Tan pronto como los emperadores Pulquería y Marciano sucedieron a Teodosio II, el papa León pidió la reunión de un nuevo sínodo ecuménico: fue el Concilio de Calcedonia (451). El concilio se adhirió de modo unánime a la doctrina cristológica contenida en la epístola de León Magno a Flaviano: «Pedro ha hablado por boca de León», aclamaron los padres. La profesión de fe que se redactó reconocía las dos naturalezas en Cristo, «sin que haya confusión, ni división, ni separación entre ellas». Pero el Monofisismo, lejos de desaparecer, echó raíces profundas en varías regiones de Oriente, y en particular Egipto, donde se tomó como bandera secesionista frente al Imperio. La condena del Monofísismo fue entendida como un ataque a su Iglesia y a las tradiciones de Atanasio y Cirilo. Un Patriarcado monofisita —que tenía tras de sí a los monjes y a la población indígena copta— surgió en Alejandría, frente al Patriarcado «melquita» o imperial.

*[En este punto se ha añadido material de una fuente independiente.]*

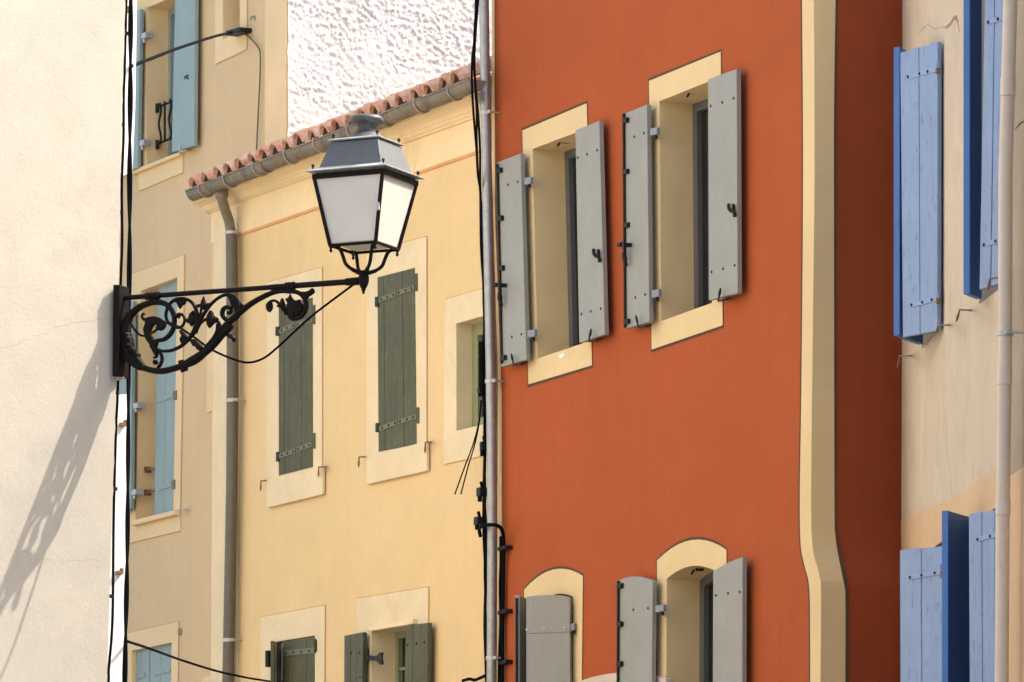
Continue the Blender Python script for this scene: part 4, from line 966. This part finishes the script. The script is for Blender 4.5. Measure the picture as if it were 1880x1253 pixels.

Este contexto histórico explica los esfuerzos de los siguientes emperadores por hallar fórmulas de compromiso que, sin contradecir el Símbolo de Calcedonia, pudieran ser aceptables para los monofisitas y asegurasen la fidelidad de estas poblaciones al Imperio. En esta línea estuvo el Henotikon —edicto del emperador Zenón (482)— y la famosa cuestión de los Tres Capítulos, promovida por Justiniano, que no logró sus propósitos y produjo, en cambio, reacciones desfavorables en Occidente. La tentativa más importante fue la patrocinada por el emperador Heraclio, esforzado defensor del Oriente cristiano frente a persas y árabes. El patriarca de Constantinopla, Sergio, pensó que, sin negar la doctrina calcedonense de las dos naturalezas, podía afirmarse que, en virtud de la unión hipostática, existió en Cristo una sola «energía» humano-divina —Monoenergismo— y que Cristo tuvo una sola voluntad —Monotelismo—. Heraclio sancionó esta doctrina por el decreto dogmático Ecíhesis (638). La Ecthesis no solucionó nada, ni religiosa ni políticamente. Los monofisitas la rechazaron y en muy breve tiempo Palestina, Siria y Egipto cayeron en poder de los árabes. La cuestión cristológica llegó a su término cuando el Concilio III de Constantinopla (680-681) —sexto de los ecuménicos—, sobre la base de las cartas enviadas por el papa Agatón, completó el Símbolo de Calcedonia, con una expresa profesión de fe en las dos energías y dos voluntades en Cristo. El cristianismo monofísita ha perdurado hasta hoy en Egipto y Etiopía.
Las disputas trinitaria y cristológica tuvieron por principal escenario el Oriente. La única cuestión teológica de relieve planteada en Occidente fue la de la Gracia, centrada en el tema de las relaciones entre Gracia divina y libertad humana, y en consecuencia sobre la parte que corresponde a Dios y al hombre en la salvación eterna de la persona. El Pelagianismo —que toma su nombre del monje bretón Pelagio— tendía a minimizar el papel de la Gracia y exaltaba con radical optimismo la capacidad para el bien de la naturaleza humana, una naturaleza no dañada por el pecado original, que habría sido pecado personal de Adán, no transmitido a su descendencia. El gran adversario del Pelagianismo fue san Agustín, que prestó una decisiva contribución a la formulación de la doctrina católica de la Gracia. Pero san Agustín —en el ardor de la polémica—, para resaltar frente a Pelagio la gratuidad de la gracia de salvación, llegó a afirmar que la Voluntad salvifica de Dios no sería general sino particular y que los elegidos obtendrían la salvación no en atención a sus méritos personales, sino por la eficacia irresistible de la Gracia. Estas proposiciones no constituyen de ningún modo doctrina de la Iglesia. La doctrina católica fue formulada por el Concilio II de Orange y confirmada por el papa Bonifacio II. El concilio declaró la incapacidad del hombre para obrar, por sus solas fuerzas, el bien sobrenatural; pero se rechazó la doctrina de la Voluntad salvifica particular de Dios y se condenó abiertamente la llamada «predestinación al mal».